Both of which Devereaux offers answers to, although not particularly thought-out ones - as you say, he is far more interested in explaining just how badly Sparta sucked. Most of this is drumming in what the facts you used to learn in prep school classical studies actually imply - just how much suckitude (even relative to the baseline of pre-modern suckitude due to the lack of antibiotics and steam engines) is implied by the abusive nature of the agoge or a society with 80+% slavery. Neither of these facts is a secret, but classics teachers don't encourage you to stop and think about them.

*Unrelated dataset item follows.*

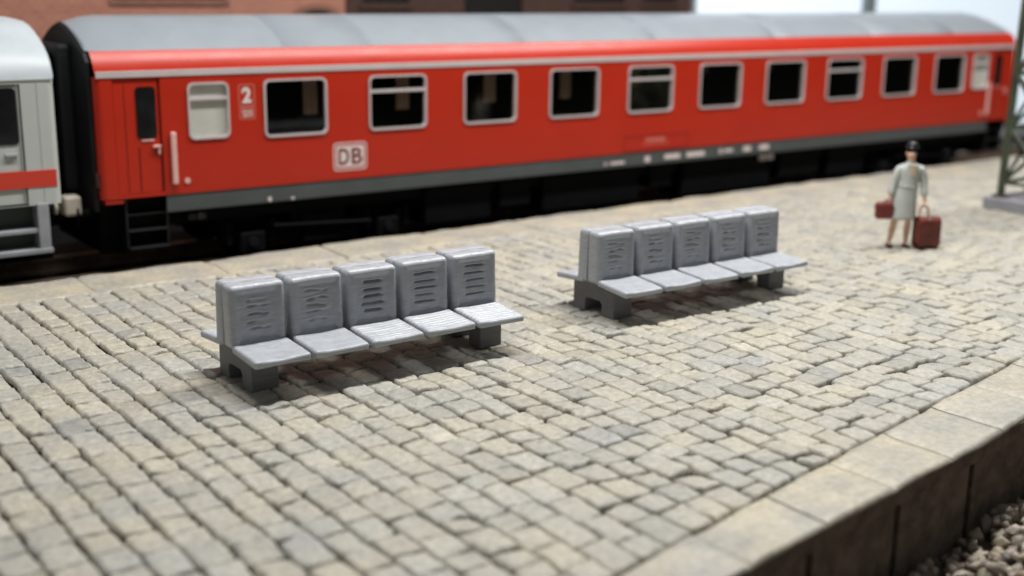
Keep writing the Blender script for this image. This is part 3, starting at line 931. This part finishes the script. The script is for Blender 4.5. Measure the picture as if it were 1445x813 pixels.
# wire bundle clipped dark box on the skirt end
# ---- pale neighbouring coach
wc = thing('passenger_coach', 'light grey passenger coach with red stripe, cut off at the left edge', 'railway coach', (0, 0, 0))
WX0, WX1 = -16.0, 4.99
bm = bmesh.new()
side_with_holes(bm, WX0 + .1, WX1 - .1, .90, 2.66, YS, [(3.30, 4.52, .90, 2.60)])
q = [bm.verts.new(p) for p in ((WX0 + .1, yb, .9), (WX1 - .1, yb, .9), (WX1 - .1, yb, 2.66), (WX0 + .1, yb, 2.66))]; bm.faces.new(q)
for xe, s in ((WX0, 1), (WX1, -1)):
    for yy, t in ((YS, 1), (yb, -1)):
        prev = None
        for i in range(7):
            a = R_(90 * i / 6)
            p = (xe + s * .10 * (1 - math.sin(a)), yy + t * .10 * (1 - math.cos(a)))
            cur = (bm.verts.new((p[0], p[1], .9)), bm.verts.new((p[0], p[1], 2.66)))
            if prev: bm.faces.new((prev[0], cur[0], cur[1], prev[1]))
            prev = cur
    q = [bm.verts.new((xe, y, z)) for y, z in ((YS + .1, .9), (yb - .1, .9), (yb - .1, 2.66), (YS + .1, 2.66))]; bm.faces.new(q)
bm_obj('body', bm, M['white'], wc)
box('stripe', (WX0 + .12, WX1 - .06, YS - .008, YS + .05, 1.15, 1.395), M['stripe_red'], wc, .004)
loft_roof('roof', WX0, WX1 + .01, 0, M['white_roof'], wc, 0.04)
box('rain_gutter', (WX0 + .03, WX1 - .03, YS - .012, YS + .03, 2.645, 2.672), M['white'], wc, .004)
bm = bmesh.new(); add_box(bm, 3.32, 4.50, YS + .018, YS + .06, .93, 2.58, .008)
d = bm_obj('door', bm, M['white'], wc)
box('stripe', (3.325, 4.495, YS + .008, YS + .03, 1.15, 1.395), M['stripe_red'], d)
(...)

If you think Spartans are cool, then you are wrong. Pop quiz - name a famous Spartan military victory not involving an alliance with Persia. Not a pop quiz - you can't name something other than military victories that is plausibly cool about Sparta. Devereaux wrote that many blog posts because he thinks that making people like you less wrong is important.

A big part of Devereaux's project is to push back against a specific wrong idea of martial virtue - what he calls the "cult of the badass" - of which Sparta is the ur-example, and Pete "Leaking war plans to journalists doesn't matter if you look as good shirtless as I do" Hegseth is the MAGA-era personification. In so far as acoup.blog has a political message rather than being a fun place to laugh at bad movie military history, that message is that you don't need to trade off the creature comforts of civilisation in order to build badassitude, because civilised beats badass on the battlefield more often than not. A number of other posts in the thread are asking about the question of "why did someone who is obviously not a conventional left-idiotarian humanities scholar get so rabidly anti-Trump?" and I think this is the answer - MAGA assumes that the pre-requisite to making America great again is to make America badass (or at least to put people who embody badassitude in charge with no consequences for testosterone-fuelled misbehaviour). Devereaux thinks that this involves giving up things that matter and not getting any strategic advantage in exchange.

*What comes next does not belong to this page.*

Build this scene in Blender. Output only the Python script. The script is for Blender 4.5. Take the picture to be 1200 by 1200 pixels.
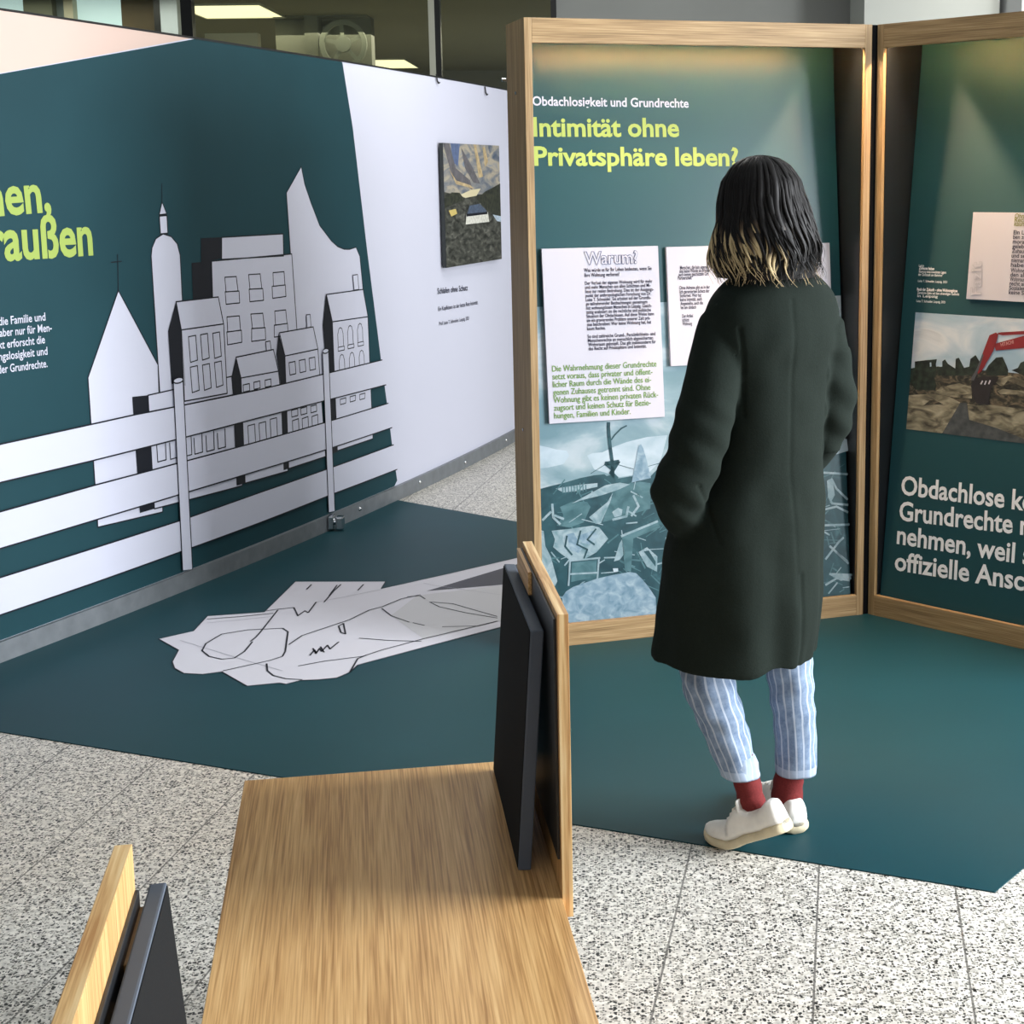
import bpy, bmesh, math, random
from math import sin, cos, pi, radians as R
from mathutils import Vector, Matrix, noise
from mathutils.geometry import tessellate_polygon

for o in list(bpy.data.objects): bpy.data.objects.remove(o)
SC = bpy.context.scene
COL = SC.collection
random.seed(7)

# ------------------------------------------------------------------ camera
cam = bpy.data.cameras.new('camera')
cam.sensor_width = 36; cam.lens = 52.71
cam.shift_x = -0.0967; cam.shift_y = -0.085
cam.clip_start = 0.05; cam.clip_end = 100
co = bpy.data.objects.new('camera', cam); COL.objects.link(co)
co.matrix_world = Matrix(((0.99993, 0.01170, 0, 0), (-0.00190, 0.16266, -0.98668, 0),
                          (-0.01154, 0.98661, 0.16267, 1.6), (0, 0, 0, 1)))
SC.camera = co

# ------------------------------------------------------------------ exposure, world, big lights
SC.view_settings.view_transform = 'Standard'
SC.view_settings.look = 'None'
SC.view_settings.exposure = 0.0
SC.view_settings.gamma = 1.0
w = bpy.data.worlds.new('world'); SC.world = w; w.use_nodes = True
w.node_tree.nodes['Background'].inputs[0].default_value = (0.75, 0.87, 1.0, 1)
w.node_tree.nodes['Background'].inputs[1].default_value = 0.3

def area(name, loc, rot, sx, sy, power, color):
    l = bpy.data.lights.new(name, 'AREA'); l.shape = 'RECTANGLE'; l.size = sx; l.size_y = sy
    l.energy = power; l.color = color
    o = bpy.data.objects.new(name, l); COL.objects.link(o); o.location = loc; o.rotation_euler = rot
    return o
# daylight through the window band of the right wall; the front area is added fill
area('daylight_right', (4.3, 2.85, 1.85), (0, R(90), 0), 2.2, 2.6, 590, (0.93, 0.965, 1.0))
area('fill_front', (-2.4, -2.9, 1.6), (R(90), 0, 0), 4.4, 2.2, 28, (0.93, 0.97, 1.0))
# unseen ceiling fills, added to brighten the banner and the pillar
for x, y, p in ((-0.15, 6.6, 44), (2.8, 9.0, 50)):
    area('ceiling_fill_light', (x, y, 3.36), (0, 0, 0), 0.6, 2.4, p, (1.0, 0.97, 0.92))
area('back_room_fill', (-3.9, 11.55, 3.0), (0, 0, 0), 2.0, .2, 14, (1.0, 0.97, 0.9))  # added fill that brightens the columns behind the glass
area('back_room_light', (-2, 15.5, 2.9), (0, 0, 0), 4, 4, 200, (1.0, 0.93, 0.75))

# ------------------------------------------------------------------ materials
def nt(name):
    m = bpy.data.materials.new(name); m.use_nodes = True
    n = m.node_tree.nodes; return m, n, m.node_tree.links, n['Principled BSDF']
def srgb(r, g, b):
    f = lambda c: (c/255)/12.92 if c <= 10 else (((c/255)+.055)/1.055)**2.4
    return (f(r), f(g), f(b), 1)
def plain(name, rgb, rough=.5, spec=.5, metal=0, var=0.0, scale=30, bump=0.0):
    m, n, l, b = nt(name); c = srgb(*rgb)
    b.inputs['Base Color'].default_value = c
    b.inputs['Roughness'].default_value = rough
    b.inputs['Specular IOR Level'].default_value = spec
    b.inputs['Metallic'].default_value = metal
    if var or bump:
        t = n.new('ShaderNodeTexCoord'); z = n.new('ShaderNodeTexNoise')
        z.inputs['Scale'].default_value = scale; z.inputs['Detail'].default_value = 5
        l.new(t.outputs['Object'], z.inputs['Vector'])
    if var:
        r = n.new('ShaderNodeValToRGB')
        r.color_ramp.elements[0].color = tuple(x*(1-var) for x in c[:3]) + (1,)
        r.color_ramp.elements[1].color = tuple(min(1, x*(1+var)) for x in c[:3]) + (1,)
        r.color_ramp.elements[0].position = .3; r.color_ramp.elements[1].position = .7
        l.new(z.outputs['Fac'], r.inputs[0]); l.new(r.outputs[0], b.inputs['Base Color'])
    if bump:
        u = n.new('ShaderNodeBump'); u.inputs['Strength'].default_value = bump; u.inputs['Distance'].default_value = .002
        l.new(z.outputs['Fac'], u.inputs['Height']); l.new(u.outputs[0], b.inputs['Normal'])
    return m
def ramp_noise(name, stops, scale=(10, 10, 10), nscale=1.0, detail=6, dist=0.0, rough=.5, spec=.4):
    m, n, l, b = nt(name)
    t = n.new('ShaderNodeTexCoord'); mp = n.new('ShaderNodeMapping'); mp.inputs['Scale'].default_value = scale
    z = n.new('ShaderNodeTexNoise'); z.inputs['Scale'].default_value = nscale; z.inputs['Detail'].default_value = detail
    z.inputs['Distortion'].default_value = dist
    r = n.new('ShaderNodeValToRGB')
    while len(r.color_ramp.elements) < len(stops): r.color_ramp.elements.new(.5)
    for e, (p, c) in zip(r.color_ramp.elements, stops): e.position = p; e.color = srgb(*c)
    l.new(t.outputs['Object'], mp.inputs[0]); l.new(mp.outputs[0], z.inputs['Vector'])
    l.new(z.outputs['Fac'], r.inputs[0]); l.new(r.outputs[0], b.inputs['Base Color'])
    b.inputs['Roughness'].default_value = rough; b.inputs['Specular IOR Level'].default_value = spec
    return m
def oak(name, axis, dark, mid, light, rough=.42):
    """oak veneer, grain running along the given local axis"""
    m, n, l, b = nt(name)
    t = n.new('ShaderNodeTexCoord')
    def layer(lo, hi, detail, dist):
        mp = n.new('ShaderNodeMapping'); s = [hi]*3; s[axis] = lo; mp.inputs['Scale'].default_value = s
        z = n.new('ShaderNodeTexNoise'); z.inputs['Scale'].default_value = 1; z.inputs['Detail'].default_value = detail
        z.inputs['Distortion'].default_value = dist
        l.new(t.outputs['Object'], mp.inputs[0]); l.new(mp.outputs[0], z.inputs['Vector']); return z
    a = layer(1.1, 30, 5, .5); p = layer(5, 300, 4, .3)
    mx = n.new('ShaderNodeMath'); mx.operation = 'MULTIPLY_ADD'; mx.inputs[1].default_value = .62
    ml = n.new('ShaderNodeMath'); ml.operation = 'MULTIPLY'; ml.inputs[1].default_value = .40
    l.new(a.outputs['Fac'], ml.inputs[0]); l.new(p.outputs['Fac'], mx.inputs[0]); l.new(ml.outputs[0], mx.inputs[2])
    r = n.new('ShaderNodeValToRGB'); r.color_ramp.elements.new(.5)
    for e, (q, c) in zip(r.color_ramp.elements, ((.38, dark), (.52, mid), (.66, light))): e.position = q; e.color = srgb(*c)
    l.new(mx.outputs[0], r.inputs[0]); l.new(r.outputs[0], b.inputs['Base Color'])
    b.inputs['Roughness'].default_value = rough; b.inputs['Specular IOR Level'].default_value = .35
    return m
OD, OM, OL = (164, 120, 72), (206, 161, 105), (228, 188, 131)
OAKX, OAKY, OAKZ = oak('oak_x', 0, OD, OM, OL), oak('oak_y', 1, OD, OM, OL), oak('oak_z', 2, OD, OM, OL)
FD_, FM_, FL_ = (132, 106, 72), (166, 136, 97), (192, 164, 122)
FOAKX, FOAKZ = oak('frame_oak_x', 0, FD_, FM_, FL_, .5), oak('frame_oak_z', 2, FD_, FM_, FL_, .5)

def ply(name, axis, scale=260):
    m, n, l, b = nt(name)
    t = n.new('ShaderNodeTexCoord'); mp = n.new('ShaderNodeMapping'); s = [5]*3; s[axis] = scale
    mp.inputs['Scale'].default_value = s
    z = n.new('ShaderNodeTexNoise'); z.inputs['Scale'].default_value = 1; z.inputs['Detail'].default_value = 3
    r = n.new('ShaderNodeValToRGB'); r.color_ramp.elements.new(.5)
    for e, (q, c) in zip(r.color_ramp.elements, ((.36, (188, 138, 84)), (.5, (226, 186, 128)), (.66, (244, 214, 162)))): e.position = q; e.color = srgb(*c)
    l.new(t.outputs['Object'], mp.inputs[0]); l.new(mp.outputs[0], z.inputs['Vector']); l.new(z.outputs['Fac'], r.inputs[0])
    l.new(r.outputs[0], b.inputs['Base Color']); b.inputs['Roughness'].default_value = .5
    return m
PLY = ply('ply_edge', 0, 150)
WHITE = plain('print_white', (206, 208, 224), .55, .3)
PEACH = plain('print_peach', (216, 190, 178), .55, .3)
TEAL = plain('print_teal', (28, 64, 72), .6, .2, var=.05, scale=3)
TEALMAT = plain('mat_teal', (19, 62, 70), .5, .22, var=.06, scale=2.5)
TEALGLOSS = plain('print_teal_satin', (26, 70, 77), .34, .42)
TEALSATIN = plain('print_teal_matt', (26, 70, 77), .5, .4)
INK = plain('print_ink', (18, 22, 32), .5, .3)
NAVY = plain('print_navy', (26, 30, 58), .5, .3)
LIME = plain('print_lime', (160, 180, 92), .5, .3)
LIMEY = plain('print_lime_yellow', (172, 188, 96), .5, .3)
OLIVE = plain('print_olive_green', (104, 142, 66), .5, .3)
LETTERW = plain('print_lettering_white', (246, 246, 250), .5, .3)
PAPER = plain('sheet_white', (192, 190, 201), .5, .3)
PALELINE = plain('print_pale_line', (176, 176, 186), .5, .3)
BLACKBOX = plain('box_black', (22, 25, 29), .38, .5)
GAP = plain('profile_black', (8, 9, 12), .8, .1)
CUSHFACE = plain('cushion_felt', (14, 17, 20), .9, .2, var=.25, scale=400, bump=.2)
CUSHEDGE = plain('cushion_edge', (84, 92, 104), .7, .3)
RAIL = plain('rail_aluminium', (128, 133, 138), .45, .5, .35, var=.12, scale=18)
STEEL = plain('steel', (205, 208, 212), .22, .5, 1)
DARK = plain('dark_metal', (16, 17, 17), .4)
SILVER = plain('silver_trim', (205, 205, 188), .3, .5, .4)
WALLGREY = plain('wall_grey', (166, 168, 164), .8, .2, var=.04, scale=2)
WALLWHITE = plain('wall_white', (196, 198, 200), .8, .2)
CEIL = plain('ceiling_white', (176, 178, 178), .85, .2)
OLIVEWALL = plain('back_wall_olive', (118, 118, 98), .8, .2, var=.05, scale=1)
BROWN = plain('door_brown', (98, 84, 58), .5, .3, var=.15, scale=6)

def emit(name, rgb, s):
    m, n, l, b = nt(name)
    b.inputs['Base Color'].default_value = srgb(*rgb); b.inputs['Emission Color'].default_value = srgb(*rgb)
    b.inputs['Emission Strength'].default_value = s; return m
LAMPPANEL = emit('lamp_panel', (255, 246, 205), 1.6)
LED = emit('led_warm', (255, 218, 172), 1050)
SKYPANE = emit('daylit_pane', (190, 215, 222), .9)

def glassmat():
    m, n, l, b = nt('partition_glass'); n.remove(b)
    o = n['Material Output']; t = n.new('ShaderNodeBsdfTransparent'); t.inputs[0].default_value = (.85, .87, .81, 1)
    g = n.new('ShaderNodeBsdfGlossy'); g.inputs['Roughness'].default_value = .02; g.inputs[0].default_value = (.9, .95, .95, 1)
    f = n.new('ShaderNodeFresnel'); f.inputs[0].default_value = 1.5
    x = n.new('ShaderNodeMixShader'); l.new(f.outputs[0], x.inputs[0]); l.new(t.outputs[0], x.inputs[1]); l.new(g.outputs[0], x.inputs[2])
    l.new(x.outputs[0], o.inputs[0]); return m
GLASS = glassmat()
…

I'm British, so I have the luxury of admiring the fuzzy-wuzzy's martial virtue from my armchair after my compatriots kick his arse. A lot of former world leaders who were gay for Leonidas looked at the British and thought "they may have the men, ships, and money, but we have higher testosterone so we can beat them". It is one of the ways world leaders become former.

Once you establish that Spartan troops have a mediocre win-lose record against peer competitors (and were not worth shit against Macedonians, despite the equal tech level) the only remaining interesting questions are

  • Why did a society which proudly traded off everything else for military strength and then turn in a mediocre win-lose record survive so long?
  • Why did Sparta have such a strong unearned reputation for military excellence?

No, the win-lose record actually doesn't imply what you think it implies, and this is the central flaw in Devereaux' argument.

A "batting average" in a sports league works because two conditions are met:

  • There are rules in place that work very hard to ensure the duel is "fair", that is, skill is the major deciding factor and other influences are eliminated as much as possible.
  • There is a league system that ensures everyone meets everyone, and so then wins and losses are comparable. In sports where this isn't the case, like various combat sports where a fight requires negotiations between both camps, this already breaks down: You see comparisons between fighters with similar records revolve around comparing how good the people they beat actually were.

In battle, neither of those are true. Various methods of gaining an advantage like bringing more numbers, occupying a good position, attacking enemy logistics, launching a surprise attack and various other stratagems are commonplace. The "quality" of the soldiers is only one factor in many deciding the outcome of the battle.

Secondly, a general can choose to decline battle. As Devereaux himself detailed in his series on gneralship, battle normally only happens when both generals think they have a reasonable chance of winning (although there are ways for a good general to try forcing a battle anyway).

What does this mean? It means unless there's a consistent skew in the judgment of the generals, the expected outcome in a battle, and therefore the expected win-loss-ratio of a faction, will be 50:50, no matter the relative quality of the soldiers!

If one side is reputed have the better soldiers, then the other general will decline a "fair fight" and instead only offer battle if he believes he has a way to make up for it. Maybe he waits for reinforcements to gain a numbers advantage or occupies a advantageous position like a hill. Meanwhile the spartan general might see those odds but believe the valor of his men may carry the day anyway. So battle will be given once the odds are, on average, equal, after accounting for the soldiers' skill. A stronger faction will not win through winning more battles, but through having more ability to give battle, for example by simply marching up and giving siege, without the enemy ever seeing an opportunity to stop you. And if the mismatch is too great, the weaker side will consider sueing for peace rather instead of going to war at all.

So, with that in mind, what does the mediocre win-loss ratio of spartans tell us? It tells us that the reputation of spartan hoplites was more or less accurate! If they were consistently overestimated, then we'd see a streak of losses for Sparta, as overly cautious enemy generals would stack advantages before they dared to give battle, and overly confident spartan generals would happily accept those bad odds because they believed their troops could handle it, and then the reality of the stacked deck would assert itself. Of course, such a losing streak would rapidly tank the spartan reputation, allowing the perception to realign itself with reality, at which point the win ratio levels again.

So, the conclusion from the data would be the opposite of what you and Devereaux think. The elite reputation was deserved, and Sparta gained influence by winning wars because they could offer battle where others could not, or simply by bullying their neighbors into concession with the threat of their army. And if they overdo it, their neighbors start allying against them, thus gaining a numbers advantage to cancel out individual prowess.

(The alternate explanation would be that spartan generals were consistently superior, and everyone falsely attributed their success to their troops, but I don't think I've ever seen anyone claim that.)

And to be clear, this doesn't mean Spartiates were supersoldiers. But it does appear as if they were at least noticably better than their peers.

It also doesn't mean the "300" memes are accurate, because it doesn't tell us where their advantages lay. Maybe it's simply the better maneuverability and tactical flexibility Devereaux mentions, or any other martial virtue.

One last thing to consider, an elite reputation, even if (mostly) undeserved, is itself a material asset. If everyone believes Spartans are invincible supersoldiers, this will boost their morale and drop their enemies' just from the prospect of fighting them, and morale decides battles. This could even become a self-fulfilling prophecy. But that doesn't change the conclusion. An average win ratio means at least the generals know how good they are.